● WORKING DATA:
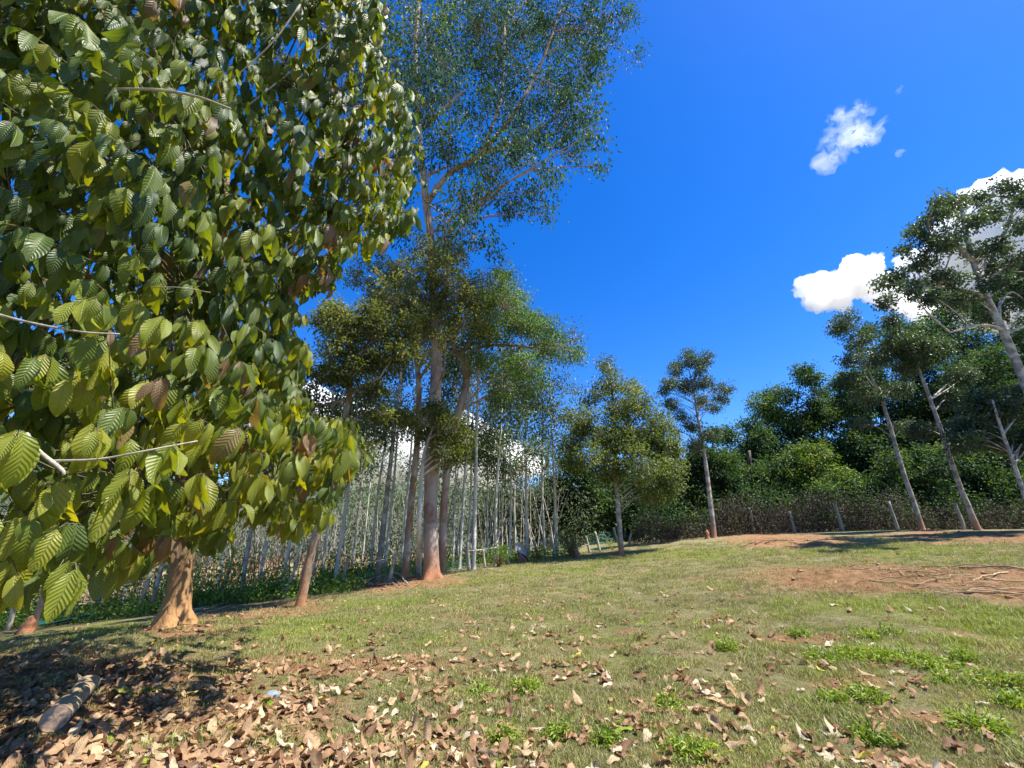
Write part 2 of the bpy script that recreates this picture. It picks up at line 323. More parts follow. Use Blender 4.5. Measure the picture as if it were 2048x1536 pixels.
def build_ground():
    a1=np.linspace(-64,64,330); a2=np.linspace(70,290,40); ang=np.radians(np.concatenate([a1,a2])); na=len(ang)
    r=np.concatenate([np.geomspace(.6,46,215),np.geomspace(50,2500,14)]); nr=len(r)
    A,Rr=np.meshgrid(ang,r); x=np.sin(A)*Rr; y=np.cos(A)*Rr; z=hz(x.ravel(),y.ravel()).reshape(x.shape)
    so,gr=masks(x.ravel(),y.ravel(),z.ravel()); so=so.reshape(x.shape)
    near=np.clip(1-Rr/60,0,1)
    z=z+near*((fbm(x*.9,y*.9)-.5)*.10+(fbm(x*5,y*5,3)-.5)*.035)+so*(fbm(x*4,y*4,5)-.5)*.17*near
    # spoil heaps of the dug soil
    for (px,py,h,w) in ((1540,1088,.13,.6),(1640,1086,.08,.5),(1700,1150,.18,.9),(1950,1165,.2,1.2)):
        g=G(px,py); z=z+h*np.exp(-((x-g[0])**2/(w*w*2.2)+(y-g[1])**2/(w*w)))*(.6+.8*fbm(x*2,y*2))
    V=np.stack([x.ravel(),y.ravel(),z.ravel()],1); V=np.vstack([V,[[0,0,hz1(0,0)]]])
    i=np.arange(nr-1)[:,None]*na; j=np.arange(na)[None,:]; j2=(j+1)%na
    Q=np.stack([i+j,i+na+j,i+na+j2,i+j2],-1).reshape(-1,4)[:, ::-1]
    c=len(V)-1; jj=np.arange(na); T=np.stack([jj,(jj+1)%na,np.full(na,c)],1)
    Fc=np.concatenate([Q[:,[0,1,2]],Q[:,[0,2,3]],T[:, ::-1]])
    m=mesh_np('ground',V,Fc,smooth=True)
    if m.polygons[0].normal.z<0: m.flip_normals()
    for nm,v in (('soil',so.ravel()),('green',gr)):
        a=m.attributes.new(nm,'FLOAT','POINT'); a.data.foreach_set('value',np.append(v,.3).astype(np.float32))
    mt,t,N,Lk=newmat('lawn_and_soil'); out=N.new('ShaderNodeOutputMaterial'); p=N.new('ShaderNodeBsdfPrincipled')
    p.inputs['Roughness'].default_value=.95; p.inputs['Specular IOR Level'].default_value=.1
    geo=N.new('ShaderNodeNewGeometry'); pos=geo.outputs['Position']
    n1=noise(N,Lk,2.2,8,pos,.7); dry=ramp(N,[(.3,(.16,.14,.07)),(.5,(.27,.245,.125)),(.7,(.41,.36,.21))]); Lk.new(n1.outputs[0],dry.inputs[0])
    n2=noise(N,Lk,9,8,pos,.75); grn=ramp(N,[(.3,(.13,.16,.035)),(.55,(.25,.28,.06)),(.75,(.36,.37,.12))]); Lk.new(n2.outputs[0],grn.inputs[0])
    n3=noise(N,Lk,5,8,pos,.7); sl=ramp(N,[(.28,(.16,.085,.045)),(.5,(.36,.20,.10)),(.72,(.50,.32,.18))]); Lk.new(n3.outputs[0],sl.inputs[0])
    ag=N.new('ShaderNodeAttribute'); ag.attribute_name='green'; as_=N.new('ShaderNodeAttribute'); as_.attribute_name='soil'
    def soft(a,nz,k):
        q=N.new('ShaderNodeMath'); q.operation='MULTIPLY_ADD'; Lk.new(nz,q.inputs[0]); q.inputs[1].default_value=k; q.inputs[2].default_value=-k*.5
        s=N.new('ShaderNodeMath'); s.operation='ADD'; s.use_clamp=True; Lk.new(a,s.inputs[0]); Lk.new(q.outputs[0],s.inputs[1]); return s.outputs[0]
    n4=noise(N,Lk,22,6,pos,.8)
    m1=N.new('ShaderNodeMix'); m1.data_type='RGBA'; Lk.new(soft(ag.outputs['Fac'],n4.outputs[0],1.6),m1.inputs[0]); Lk.new(dry.outputs[0],m1.inputs[6]); Lk.new(grn.outputs[0],m1.inputs[7])
    m2=N.new('ShaderNodeMix'); m2.data_type='RGBA'; Lk.new(soft(as_.outputs['Fac'],n4.outputs[0],1.3),m2.inputs[0]); Lk.new(m1.outputs[2],m2.inputs[6]); Lk.new(sl.outputs[0],m2.inputs[7])
    n5=noise(N,Lk,60,6,pos,.8); sp=ramp(N,[(.32,(.45,.42,.38)),(.5,(1,1,1)),(.7,(1.35,1.3,1.2))]); Lk.new(n5.outputs[0],sp.inputs[0])
    m3=N.new('ShaderNodeMix'); m3.data_type='RGBA'; m3.blend_type='MULTIPLY'; m3.inputs[0].default_value=.75; Lk.new(m2.outputs[2],m3.inputs[6]); Lk.new(sp.outputs[0],m3.inputs[7])
    Lk.new(m3.outputs[2],p.inputs['Base Color'])
    b=N.new('ShaderNodeBump'); b.inputs['Distance'].default_value=.03; b.inputs['Strength'].default_value=1; Lk.new(n5.outputs[0],b.inputs['Height'])
    b2=N.new('ShaderNodeBump'); b2.inputs['Distance'].default_value=.08; Lk.new(n4.outputs[0],b2.inputs['Height']); Lk.new(b2.outputs[0],b.inputs['Normal'])
    Lk.new(b.outputs[0],p.inputs['Normal']); Lk.new(p.outputs[0],out.inputs[0])
    o=link('ground',m,mt,kind='structure'); return o
ground=build_ground()
from mathutils.bvhtree import BVHTree
_gm=ground.data; _nv=len(_gm.vertices); _co=np.empty(_nv*3,np.float32); _gm.vertices.foreach_get('co',_co)
_tri=np.empty(len(_gm.loops),np.int32); _gm.loops.foreach_get('vertex_index',_tri)
_bvh=BVHTree.FromPolygons(_co.reshape(-1,3).tolist(),_tri.reshape(-1,3).tolist(),all_triangles=True)
def gz(x,y):
    h=_bvh.ray_cast(Vector((x,y,30)),Vector((0,0,-1)))
    return (h[0].z,h[1]) if h[0] is not None else (hz1(x,y),Vector((0,0,1)))
def GG(px,py):
    g=G(px,py); g[2]=gz(g[0],g[1])[0]; return g

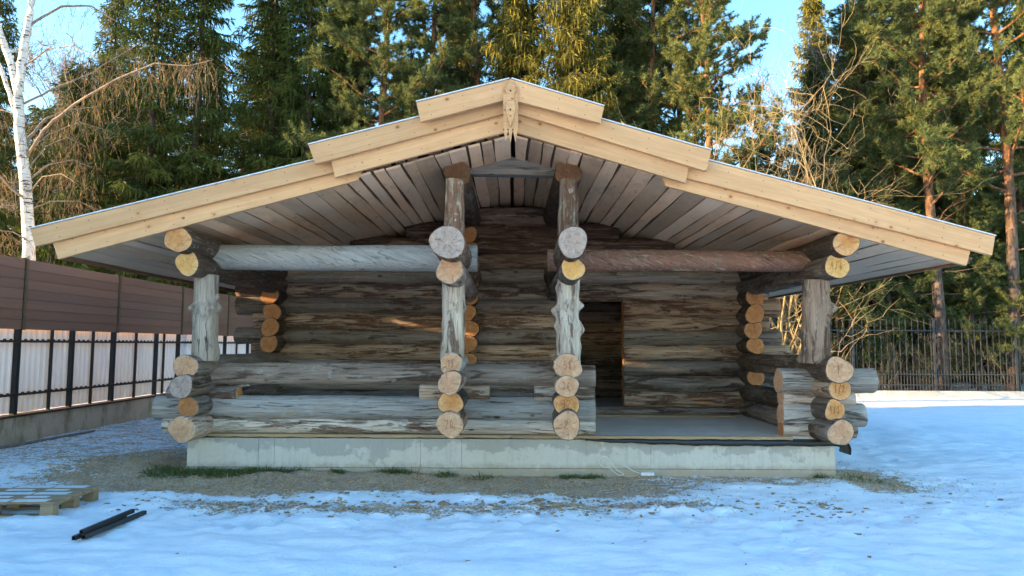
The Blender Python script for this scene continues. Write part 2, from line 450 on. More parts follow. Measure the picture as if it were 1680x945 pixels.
M['base_wall'] = concrete_mat('mossy_concrete', (0.60, 0.45, 0.33), (0.42, 0.30, 0.20), None, 0.6)
M['kerb'] = concrete_mat('pale_kerb', (0.50, 0.48, 0.45), (0.36, 0.34, 0.32))

def ground_mat():
    g = NT('snow_and_soil')
    p = g.geo()
    at = g.n('ShaderNodeAttribute', attribute_name='dirt').outputs['Fac']
    n1 = g.noise(g.scale(p, (0.8, 1.5, 1)), 4.5, 8, 0.74, 0.6)
    n2 = g.noise(p, 34, 6, 0.7, 0.5)
    n3 = g.noise(p, 1.4, 4, 0.6)
    nn = g.math('ADD', g.math('MULTIPLY', n1, 0.6), g.math('MULTIPLY', n2, 0.4))
    f = g.ramp(g.math('ADD', at, g.math('MULTIPLY', g.math('SUBTRACT', nn, 0.5), 2.6)), 0.44, 0.60)
    soil = g.mix(g.ramp(n2, 0.38, 0.66), (0.66, 0.43, 0.255), (0.27, 0.165, 0.092))
    sand = g.noise(p, 2.2, 5, 0.7)
    soil = g.mix(g.math('MULTIPLY', g.ramp(sand, 0.5, 0.66), 0.7), soil, (0.64, 0.45, 0.29))
    gr = g.noise(g.vmath('ADD', p, (3, 8, 1)), 3.1, 5, 0.7)
    soil = g.mix(g.math('MULTIPLY', g.ramp(gr, 0.54, 0.68), 0.35), soil, (0.20, 0.19, 0.10))
    # thin rime left lying over the soil
    rime = g.math('MULTIPLY', g.ramp(g.noise(p, 48, 5, 0.8), 0.47, 0.60), g.ramp(g.noise(p, 3.3, 5, 0.7), 0.36, 0.6))
    soil = g.mix(g.math('MULTIPLY', rime, 0.4), soil, (0.72, 0.74, 0.77))
    ice = g.noise(g.scale(p, (0.8, 2.6, 1)), 2.6, 6, 0.65, 0.5)
    snow = g.mix(g.ramp(n3, 0.3, 0.7), (0.80, 0.83, 0.86), (0.86, 0.88, 0.90))
    snow = g.mix(g.math('MULTIPLY', g.ramp(ice, 0.45, 0.7), 0.55), snow, (0.60, 0.68, 0.78))
    c = g.mix(f, snow, soil)
    h = g.math('ADD', g.math('MULTIPLY', n1, 0.5), g.math('MULTIPLY', n2, g.math('ADD', 0.12, g.math('MULTIPLY', f, 0.5))))
    h = g.math('SUBTRACT', h, g.math('MULTIPLY', f, 0.4))
    h = g.math('ADD', h, g.math('MULTIPLY', g.noise(p, 75, 4, 0.7), 0.10))
    return g.done(g.bsdf(c, 0.75, g.bump(h, 0.9, 0.05), spec=0.2))
M['ground'] = ground_mat()
M['soil'] = plain('clod_soil', (0.32, 0.22, 0.13), 0.95, 0, 25, 0.7, 0.01, 0.1)

def leaf_mat(name, a, b, trans=0.25):
    g = NT(name)
    t = g.n('ShaderNodeAttribute', attribute_name='tint').outputs['Fac']
    rnd = g.rand()
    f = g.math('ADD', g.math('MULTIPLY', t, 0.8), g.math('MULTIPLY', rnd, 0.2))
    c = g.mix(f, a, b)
    d = g.n('ShaderNodeBsdfDiffuse'); g.set(d.inputs[0], c)
    tr = g.n('ShaderNodeBsdfTranslucent'); g.set(tr.inputs[0], c)
    ms = g.n('ShaderNodeMixShader'); ms.inputs[0].default_value = trans
    g.t.links.new(d.outputs[0], ms.inputs[1]); g.t.links.new(tr.outputs[0], ms.inputs[2])
    return g.done(ms)
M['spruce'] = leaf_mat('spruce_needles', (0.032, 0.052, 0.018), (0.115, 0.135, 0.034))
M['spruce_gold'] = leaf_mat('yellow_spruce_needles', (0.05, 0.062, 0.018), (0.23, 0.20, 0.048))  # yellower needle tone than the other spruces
M['pine_needles'] = leaf_mat('pine_needles', (0.05, 0.082, 0.036), (0.21, 0.22, 0.075))
M['twigs'] = leaf_mat('birch_twigs', (0.13, 0.085, 0.05), (0.27, 0.19, 0.10), 0.05)
M['grass'] = leaf_mat('grass_blades', (0.055, 0.09, 0.028), (0.19, 0.20, 0.075), 0.3)
M['straw'] = leaf_mat('dry_straw', (0.34, 0.25, 0.15), (0.60, 0.46, 0.29), 0.2)
M['bare_wood'] = plain('bare_branch_bark', (0.34, 0.25, 0.13), 0.85, 0, 9, 0.6)
M['bare_grey'] = plain('grey_branch_bark', (0.27, 0.21, 0.165), 0.85, 0, 9, 0.6)

def trunk_mat(name, low, high, z0, z1):
    g = NT(name)
    o = g.obj(); x, y, z = g.sep(o)
    n1 = g.noise(g.scale(o, (9, 9, 2.5)), 1, 5, 0.65, 0.6)
    n2 = g.noise(g.scale(o, (30, 30, 9)), 1, 4, 0.6)
    f = g.ramp(g.math('ADD', z, g.math('MULTIPLY', n1, 2.0)), z0, z1)
    c = g.mix(f, low, high)
    c = g.mix(g.math('MULTIPLY', g.ramp(n1, 0.44, 0.56), 0.75), c, tuple(v * 0.35 for v in low))
    h = g.math('ADD', n1, g.math('MULTIPLY', n2, 0.4))
    return g.done(g.bsdf(c, 0.9, g.bump(h, 0.9, 0.03), spec=0.1))
M['pine_trunk'] = trunk_mat('pine_bark', (0.13, 0.095, 0.078), (0.25, 0.115, 0.05), 5.5, 10.0)
M['spruce_trunk'] = trunk_mat('spruce_bark', (0.13, 0.10, 0.08), (0.15, 0.11, 0.085), 3, 8)

def birch_mat():
    g = NT('birch_bark')
    o = g.obj()
    n1 = g.noise(g.scale(o, (5, 5, 26)), 1, 4, 0.6, 0.3)
    n2 = g.noise(g.scale(o, (3, 3, 5)), 1, 4, 0.6, 0.5)
    c = g.mix(g.ramp(n2, 0.4, 0.7), (0.66, 0.63, 0.58), (0.52, 0.48, 0.43))
    c = g.mix(g.ramp(n1, 0.56, 0.62), c, (0.05, 0.042, 0.036))
    c = g.mix(g.ramp(n2, 0.66, 0.72), c, (0.07, 0.06, 0.05))
    return g.done(g.bsdf(c, 0.7, g.bump(n1, 0.4, 0.008), spec=0.2))
M['birch'] = birch_mat()

# ------------------------------------------------------------------ ground
def smooth(a, b, t):
    t = np.clip((t - a) / (b - a), 0, 1); return t * t * (3 - 2 * t)

def grow(start, step, end, k=1.25):
    out = []; p = start
    while p < end:
        step *= k; p += step; out.append(p)
    return out

xs = sorted([-v for v in grow(9.0, 0.055, 420)] + list(np.arange(-9.0, 9.6, 0.055)) + grow(9.6, 0.055, 420))
ys = sorted([-v for v in grow(-3.2, 0.05, 300)] + list(np.arange(3.2, 12.6, 0.05)) + grow(12.6, 0.05, 600, 1.13))
xs = np.array(xs); ys = np.array(ys)
GX, GY = np.meshgrid(xs, ys)

rng = np.random.default_rng(5)
def fnoise(x, y, scale, octs=4, seed=0, rough=0.55):
    r = np.random.default_rng(seed); tot = 0; amp = 1; norm = 0
    for o in range(octs):
        acc = np.zeros_like(x, dtype=float)
        for k in range(7):
            a = r.uniform(0, 2 * math.pi); f = scale * (2 ** o) * r.uniform(0.6, 1.5)
            acc += np.sin((x * math.cos(a) + y * math.sin(a)) * f + r.uniform(0, 6.28) + 1.3 * np.sin((x * math.sin(a * 1.7) + y * math.cos(a * 1.3)) * f * 0.5 + r.uniform(0, 6.28)))
        tot = tot + acc / 2.6 * amp; norm += amp; amp *= rough
    return tot / norm

def dirt_mask(x, y):
    lim = 7.85 + 0.13 * fnoise(x, y, 1.5, 3, 11)
    front = 0.86 * smooth(-0.30, 0.30, y - lim) * smooth(9.9, 9.3, y) * (smooth(-5.9, -4.6, x) * smooth(3.6, 0.6, x + 0.5 * fnoise(x, y, 1.2, 2, 3)))
    front = np.maximum(front, 0.60 * smooth(8.25, 8.8, y) * smooth(9.6, 9.2, y) * smooth(-4.5, -3, x) * smooth(5.0, 3.6, x))
    clod = 0.60 * np.exp(-((y - 7.40 - 0.1 * np.sin(x)) / 0.42) ** 2) * smooth(-4.6, -3.0, x) * smooth(4.2, 1.5, x)
    clod = np.maximum(clod, 0.36 * np.exp(-((y - 7.6) / 0.9) ** 2) * smooth(-0.5, 1.0, x) * smooth(5.0, 3.2, x))
    left = 0.70 * smooth(-6.9, -5.0, x) * smooth(-3.5, -4.3, x) * smooth(7.8, 8.6, y - 0.15 * (x + 5)) * smooth(12.4, 9.8, y)
    yard = 0.47 * smooth(-3.9, -4.6, x) * smooth(8.0, 9.5, y) * smooth(24.0, 19.0, y)
    side = 0.75 * smooth(3.9, 4.2, x) * smooth(5.4, 4.5, x) * smooth(7.9, 8.5, y) * smooth(10.4, 9.4, y)
    side = np.maximum(side, 0.42 * smooth(3.9, 4.3, x) * smooth(6.6, 4.6, x) * smooth(7.4, 8.2, y) * smooth(11.8, 9.4, y))
    base = 0.12 + 0.06 * fnoise(x, y, 0.7, 2, 8) + 0.17 * smooth(5.8, 7.2, y) * smooth(9.5, 8.5, y) * smooth(6.5, 4.5, np.abs(x))
    wood = 0.62 * smooth(24.0, 25.0, y)
    d = np.maximum.reduce([front, clod, left, yard, side, base, wood])
    far = np.where(np.abs(x) > 40, 0.3, d)
    return far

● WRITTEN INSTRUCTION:
Of the lines above, how many contain the word "script"? Provide the number and nothing else.

● SOLUTION FOR THIS TASK:
2